1. Laboratory apparatus (1) comprising a drive (4) and at least one device (10) having a sensor (13) for detecting vibrations or oscillations or imbalance, characterized in that the device (10) has a coupling (11) that fits together with a mating coupling (12) arranged on the laboratory apparatus (1), that the coupling (11) is connected in the operating position to the mating coupling (12), and that the device (10) is connected in this operating position to the laboratory apparatus (1) either wirelessly or via electrical contacts.

2. Laboratory apparatus as set forth in claim 1, characterized in that the mating coupling (12) of the laboratory apparatus (1) is its electrical interface and that the sensor (13) is preferably connected to an acoustic and/or optical display or signal device.

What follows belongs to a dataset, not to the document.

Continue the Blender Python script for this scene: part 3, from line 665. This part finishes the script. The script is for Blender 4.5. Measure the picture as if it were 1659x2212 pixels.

3. Laboratory apparatus as set forth in claim 1, characterized in that the sensor (13) is connected via the mating coupling (12) embodied as an interface to a control of the drive motor (4) and changes the motor speed upon overshooting of a threshold or switches the drive motor (4) off.

4. Laboratory apparatus as set forth in claim 1, characterized in that the mating coupling (12) on the laboratory apparatus (1) is a standard interface and the coupling (11) of the device (10) fits with it.

5. Laboratory apparatus as set forth in claim 1, characterized in that a mechanical mating coupling of the laboratory apparatus (1) fits together with a mechanical coupling of the device (10) and the sensor (13) is wirelessly connected to the motor control and has a transmitter, and that the laboratory apparatus (1) has a receiver which matches with the sensor (13) and the transmitter.

6. Laboratory apparatus as set forth in claim 5, characterized in that a receiver is designed to work together with a remote control and the transmitter of the device (10) is adapted to the receiver.

7. Laboratory apparatus as set forth in claim 1, characterized in that the sensor (13) is an acceleration sensor.

8. Laboratory apparatus as set forth in claim 1, characterized in that the sensor is piezo-based or inductive with plunger or embodied by means of deflectable mass or by means of at least one strain gauge.

9. Laboratory apparatus as set forth in claim 1, characterized in that the device (10) has a signal device or lamp that displays readiness to operate upon coupling of the device with the laboratory apparatus.

10. Laboratory apparatus as set forth in claim 1, characterized in that the device (10) with the sensor (13) has a connection to a power supply of the laboratory apparatus (1) and the current for the drive motor (4) of the laboratory apparatus (1) is fed in the operating position via the device (10), and that the device (10) is adapted to interrupt the power supply upon overshooting of a threshold for vibrations or oscillations.